Lima, who holds a Ph.D. in Education from Harvard and has taught in BPS for 32 years, said despite the bad exposure there has always been a resiliency and hope for a brighter tomorrow.
“The community is intact and there are a lot of good things to tell about the youth who are doing wonderful things,” she said. “But you do have to talk about the bad things and the people caught up in it because they are the ones losing their lives and getting deported.”
Lima said she and others had been trying to analyze just what was causing this shift in the youth, hoping to help arrest the problem. These incidents have occurred primarily in Boston, where the Cabo Verdean population is listed as 40,000, but the criminal activities were also found in Brockton and Pawtucket, Rhode Island. The fieldwork for the book involved many personal interviews with gang members, those incarcerated and even some deportees. In the interest of safety, she chose not to disclose their names.
“Although I had gone through the same process of acculturation, I didn’t have the theoretical framework to interpret what was going on,” Lima said. “I didn’t have the knowledge. So we were all trying to figure it out. It was an entire group of professionals in Boston. We’d have meetings. The Consulate of Cabo Verde was involved. I finally said, ‘I need to learn about this.’”
That academic sojourn took her to Harvard University but even there, she found scant information.
“We didn’t have any research based on Cabo Verdean youth, and it’s not surprising,” she said. “So I had to extrapolate and look at other ethnic groups. I looked at the research on Haitians, Black Americans, Dominicans to get a sense of what was going on and recognize that this was not [solely] a Cabo Verdean thing. There was even Portuguese (Azorean) youth getting deported from Toronto and from Fall River.”
The research revealed the female population remained relatively unscathed from street violence because of the families’ unwavering protection of girls. But the boys were left exposed and abandoned by their families, the school system and the communities’ lack of after-school programs to mitigate the streets’ inherent dangers.
“One percent of Cabo Verdeans were being deported — and 99.9 percent were young men,” she said, during a recent phone interview. “It’s such a small percentage of the population, but it has had such an impact over everything else. In the 1990s, you remember the sweeps going into homes, picking up the young men taking them to jail and then deporting them.”
The biggest crimes being committed were drug trafficking and possession of unlicensed firearms, but she stressed that older men, beyond typical gang age, were being nabbed for domestic violence and statutory rape.
Many of these same crimes were being committed by young adult males from the Azores, a group of Portuguese-speaking sister islands in a region known as Macaronesia that includes Madeira and the Spanish Canary Islands along with Afro-Portuguese Cabo Verde.
“I think you have to take in the context that these children come from rural Cabo Verde,” she added. “They come to urban America.
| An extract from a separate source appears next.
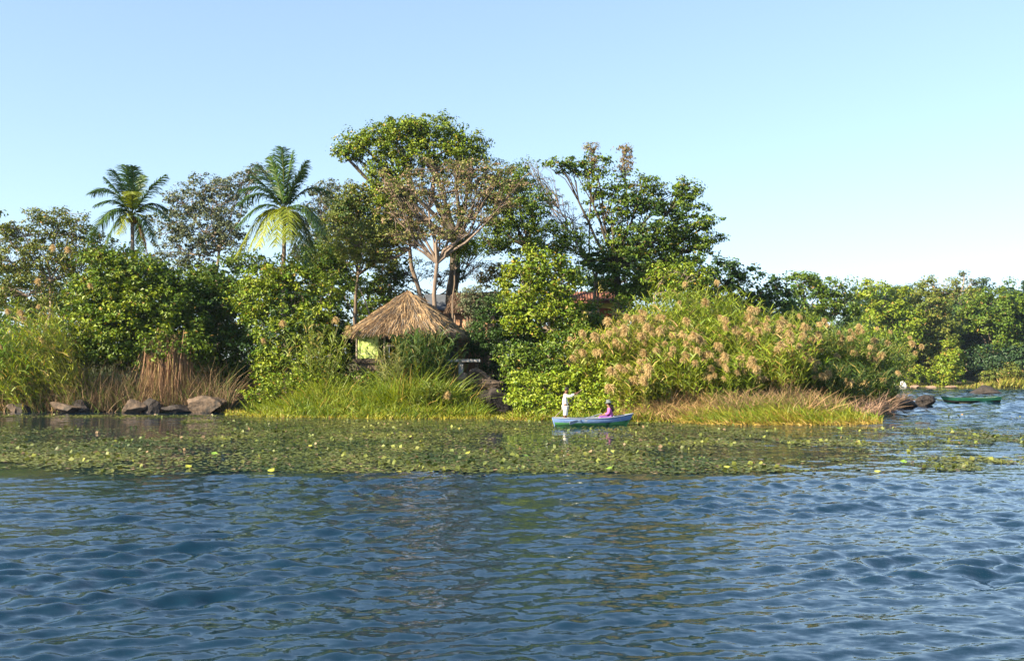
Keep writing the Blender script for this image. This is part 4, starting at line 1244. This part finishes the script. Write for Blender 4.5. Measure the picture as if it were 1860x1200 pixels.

Their parents are socially illiterate and cannot follow them. They go to the schools, where the context is also one that is hostile. If they are not in the bilingual program, they get put into special education. They then basically don’t see the value of going to school, so they drop out and take to the streets.”
Lima said the kids who fell through the cracks invariably were ones who arrived in Boston very young or who were American-born, having a different cultural framework, while those arriving in their early teens had an old-world upbringing in a safe environment surrounded by extended family and strong sense of right from wrong.
“Those who did well were in bilingual programs,” she stressed. “Those who have done well tended to arrive here when they were like 13, 14, 15. Those who were on the list for deportation came when they were like 6 months or so. So they came very early.”
Lima said the factors that contributed to the teenagers’ predicament was a tri-partite failure by the people who loved them most and those either elected or employed to ameliorate the daily lives of inner-city youth.
“So this is the question: How did family, communities and schools work together to help the young ones in the process of socialization?” she said. “Something broke down. Something did not work out, because a lot of the parents were absent from the schooling process from a very early age. That played a big factor. Also, a lot of them spoke of not having the parents there, and if the community itself does not provide programs for them to go to, they are left alone to sort out this society.”
The mere routines of daily life that others take for granted come at great peril in the big cities for youth from all groups. Those involved could barely hide their confusion or fear.
“They said, ‘What do you think I should do, living where I live, knowing that other boys here have guns and they can come and kill me, so why shouldn’t I carry a gun?’ They were asking me, ‘What do you think I should do?’”
She added, “Just going from their house to school and asking parents, ‘Give me a ride’ and the parents not understanding how dangerous it is if you are in the Wendover neighborhood that you cannot cross certain streets because it’s the other group’s territory.”
Religiously Roman Catholic but also imbued with a strong African framework, the families nevertheless seemed to go out of their way to protect their girls.
“There is another thing that I mentioned in my book, and that is the gender roles,” Lima added. “A lot of the kids told me how the parents protected the girls, but the boys were left alone to roam the streets. Like, ‘Boys will be boys.’ I know as a teacher the girls couldn’t go on field trips, but the boys could. The girls grow very close to the family. They went to Catholic Schools, all-girl schools. The boys told me they were left free to roam and didn’t have the guidance. They were boys and they were not going to get pregnant, so they could get out there and do what they needed to do. I don’t think the parents realized how dangerous it was for the boys.”